Il y a longtemps que nous n'avions pas vu Julie Vincent, la comédienne. La dernière fois, c'était en 2006, dans sa pièce La robe de mariée de Gisèle Schmidt. Avec Jocaste, la femme de théâtre fait un retour remarqué sur les planches dans le rôle de la mère d'OEdipe, grâce à un monologue inattendu écrit par la jeune dramaturge uruguayenne Mariana Percovich.

Encore une fois, la démarche rigoureuse de Julie Vincent, qui a plongé tête première dans le mythe d'OEdipe et lu à peu près tout ce qui a été écrit sur le sujet, a porté ses fruits. Sa parfaite maîtrise de la parole de cette femme, épouse et mère, témoigne de cette recherche minutieuse qui s'est étirée sur une période de plus de deux ans. Qui donne du relief à l'histoire d'OEdipe, souvent réduite à sa relation incestueuse et à son parricide.

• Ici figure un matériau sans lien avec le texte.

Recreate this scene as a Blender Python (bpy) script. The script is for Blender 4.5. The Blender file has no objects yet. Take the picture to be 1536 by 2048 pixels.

La mise en scène minimaliste qu'elle a elle-même réalisée avec l'apport d'Yves Dagenais est extrêmement efficace. L'utilisation de quelques rares objets, comme cette longue écharpe rouge ou alors cette fameuse agrafe qu'elle porte sur elle, et avec laquelle OEdipe se crève les yeux lorsqu'il découvre que sa femme est aussi sa mère, nous ramène constamment à elle, à son bonheur comme à son malheur.

La pièce s'ouvre sur une chorégraphie «sans paroles» projetée sur le mur de l'arrière-scène. On y voit Julie Vincent, dans un étonnant ballet avec un homme relativement plus jeune qu'elle. Le ton est donné. Puis, de façon solennelle - c'est quand même la reine de Thèbes! -, le fantôme de Jocaste nous apparaît, narrant sa vie en remontant le temps, du jour où elle s'est pendue à sa naissance, en passant par sa rencontre avec le père d'OEdipe, le roi Laïos, puis son idylle avec ce fils-époux qui lui a donné quatre enfants.

Chaque fragment de vie jette un éclairage nouveau sur ce personnage méconnu du mythe d'OEdipe, à qui Marianna Percovich donne une voix. Adaptation et extrapolation de la version qui nous vient de Sophocle, l'auteure fait bien ressortir les tourments de cette femme aux prises avec un mari (Laïos) qui préfère les garçons. Mais aussi le grand bonheur qu'elle vit avec ce nouvel époux, inespéré, qui annoncera aussi sa fin.

Julie Vincent donne beaucoup de profondeur à ce personnage souverain, qui nous fait vivre les grandes étapes de son parcours, tout en soulevant de nombreuses questions sur la réalisation des différents oracles, qui ont conditionné sa vie et celle de son fils. La comédienne s'est entourée de solides collaborateurs (André Brassard, Estelle Clareton, Geneviève Lizotte), qui l'ont aidée à construire ce spectacle quasi mystique.

Jocaste s'adresse tout de même à un public avisé, qui s'intéresse «un peu» à cette grande histoire de la mythologie grecque. Peut-être que l'équipe de création aurait pu s'attarder à restituer les tenants et aboutissants de cette tragédie? Vrai que certains passages souffrent d'une certaine opacité. N'empêche que Julie Vincent offre ici une solide performance, tout en mouvements, à un rythme qui tient presque du suspense, tout en enrichissant l'histoire d'OEdipe roi du point de vue de cette mère amoureuse.

Jocaste, jusqu'au 12 mars à Espace libre.